- **Data shown**:
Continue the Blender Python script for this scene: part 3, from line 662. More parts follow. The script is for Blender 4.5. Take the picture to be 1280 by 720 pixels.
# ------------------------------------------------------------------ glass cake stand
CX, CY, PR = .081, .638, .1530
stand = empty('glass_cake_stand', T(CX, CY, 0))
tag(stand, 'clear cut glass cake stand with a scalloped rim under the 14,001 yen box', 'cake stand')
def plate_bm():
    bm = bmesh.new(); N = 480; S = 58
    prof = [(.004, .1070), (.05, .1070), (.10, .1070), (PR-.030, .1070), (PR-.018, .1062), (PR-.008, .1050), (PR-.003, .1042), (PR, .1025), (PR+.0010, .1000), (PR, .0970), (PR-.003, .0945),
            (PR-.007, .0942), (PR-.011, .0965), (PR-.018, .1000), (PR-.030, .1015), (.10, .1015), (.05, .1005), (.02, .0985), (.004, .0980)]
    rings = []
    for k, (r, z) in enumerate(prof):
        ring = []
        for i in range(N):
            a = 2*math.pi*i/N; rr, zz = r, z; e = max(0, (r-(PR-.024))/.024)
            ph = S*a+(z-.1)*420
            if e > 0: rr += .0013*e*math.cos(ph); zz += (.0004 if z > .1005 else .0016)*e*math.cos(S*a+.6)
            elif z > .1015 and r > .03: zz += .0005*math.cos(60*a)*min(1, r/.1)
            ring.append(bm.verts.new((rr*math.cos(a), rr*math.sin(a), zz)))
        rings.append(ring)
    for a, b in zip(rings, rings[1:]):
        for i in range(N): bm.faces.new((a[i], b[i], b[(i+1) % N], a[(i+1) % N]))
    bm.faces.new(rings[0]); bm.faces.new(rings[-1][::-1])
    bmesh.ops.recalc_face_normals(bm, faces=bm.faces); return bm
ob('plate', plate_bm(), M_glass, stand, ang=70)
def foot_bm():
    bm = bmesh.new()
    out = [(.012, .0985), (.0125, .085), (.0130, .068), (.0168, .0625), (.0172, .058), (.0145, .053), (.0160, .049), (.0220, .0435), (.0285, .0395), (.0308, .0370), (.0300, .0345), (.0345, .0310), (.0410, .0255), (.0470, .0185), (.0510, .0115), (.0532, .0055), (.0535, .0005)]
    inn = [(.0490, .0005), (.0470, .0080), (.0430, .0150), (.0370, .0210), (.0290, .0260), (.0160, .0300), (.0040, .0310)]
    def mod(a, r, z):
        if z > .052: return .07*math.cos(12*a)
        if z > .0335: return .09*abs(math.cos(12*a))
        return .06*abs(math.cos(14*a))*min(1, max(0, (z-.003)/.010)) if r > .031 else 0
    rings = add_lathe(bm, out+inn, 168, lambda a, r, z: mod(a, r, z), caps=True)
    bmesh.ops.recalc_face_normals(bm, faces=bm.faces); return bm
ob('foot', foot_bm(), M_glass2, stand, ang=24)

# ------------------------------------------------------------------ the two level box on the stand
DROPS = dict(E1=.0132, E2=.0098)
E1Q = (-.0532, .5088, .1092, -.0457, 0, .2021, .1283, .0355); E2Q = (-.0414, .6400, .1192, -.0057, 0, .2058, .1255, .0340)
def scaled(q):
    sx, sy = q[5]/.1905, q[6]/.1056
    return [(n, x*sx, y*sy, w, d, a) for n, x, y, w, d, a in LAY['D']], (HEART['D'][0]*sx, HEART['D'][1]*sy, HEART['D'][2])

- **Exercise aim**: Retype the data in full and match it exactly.

- **In response**:
Continue the Blender Python script for this scene: part 3, from line 662. More parts follow. The script is for Blender 4.5. Take the picture to be 1280 by 720 pixels.
# ------------------------------------------------------------------ glass cake stand
CX, CY, PR = .081, .638, .1530
stand = empty('glass_cake_stand', T(CX, CY, 0))
tag(stand, 'clear cut glass cake stand with a scalloped rim under the 14,001 yen box', 'cake stand')
def plate_bm():
    bm = bmesh.new(); N = 480; S = 58
    prof = [(.004, .1070), (.05, .1070), (.10, .1070), (PR-.030, .1070), (PR-.018, .1062), (PR-.008, .1050), (PR-.003, .1042), (PR, .1025), (PR+.0010, .1000), (PR, .0970), (PR-.003, .0945),
            (PR-.007, .0942), (PR-.011, .0965), (PR-.018, .1000), (PR-.030, .1015), (.10, .1015), (.05, .1005), (.02, .0985), (.004, .0980)]
    rings = []
    for k, (r, z) in enumerate(prof):
        ring = []
        for i in range(N):
            a = 2*math.pi*i/N; rr, zz = r, z; e = max(0, (r-(PR-.024))/.024)
            ph = S*a+(z-.1)*420
            if e > 0: rr += .0013*e*math.cos(ph); zz += (.0004 if z > .1005 else .0016)*e*math.cos(S*a+.6)
            elif z > .1015 and r > .03: zz += .0005*math.cos(60*a)*min(1, r/.1)
            ring.append(bm.verts.new((rr*math.cos(a), rr*math.sin(a), zz)))
        rings.append(ring)
    for a, b in zip(rings, rings[1:]):
        for i in range(N): bm.faces.new((a[i], b[i], b[(i+1) % N], a[(i+1) % N]))
    bm.faces.new(rings[0]); bm.faces.new(rings[-1][::-1])
    bmesh.ops.recalc_face_normals(bm, faces=bm.faces); return bm
ob('plate', plate_bm(), M_glass, stand, ang=70)
def foot_bm():
    bm = bmesh.new()
    out = [(.012, .0985), (.0125, .085), (.0130, .068), (.0168, .0625), (.0172, .058), (.0145, .053), (.0160, .049), (.0220, .0435), (.0285, .0395), (.0308, .0370), (.0300, .0345), (.0345, .0310), (.0410, .0255), (.0470, .0185), (.0510, .0115), (.0532, .0055), (.0535, .0005)]
    inn = [(.0490, .0005), (.0470, .0080), (.0430, .0150), (.0370, .0210), (.0290, .0260), (.0160, .0300), (.0040, .0310)]
    def mod(a, r, z):
        if z > .052: return .07*math.cos(12*a)
        if z > .0335: return .09*abs(math.cos(12*a))
        return .06*abs(math.cos(14*a))*min(1, max(0, (z-.003)/.010)) if r > .031 else 0
    rings = add_lathe(bm, out+inn, 168, lambda a, r, z: mod(a, r, z), caps=True)
    bmesh.ops.recalc_face_normals(bm, faces=bm.faces); return bm
ob('foot', foot_bm(), M_glass2, stand, ang=24)

# ------------------------------------------------------------------ the two level box on the stand
DROPS = dict(E1=.0132, E2=.0098)
E1Q = (-.0532, .5088, .1092, -.0457, 0, .2021, .1283, .0355); E2Q = (-.0414, .6400, .1192, -.0057, 0, .2058, .1255, .0340)
def scaled(q):
    sx, sy = q[5]/.1905, q[6]/.1056
    return [(n, x*sx, y*sy, w, d, a) for n, x, y, w, d, a in LAY['D']], (HEART['D'][0]*sx, HEART['D'][1]*sy, HEART['D'][2])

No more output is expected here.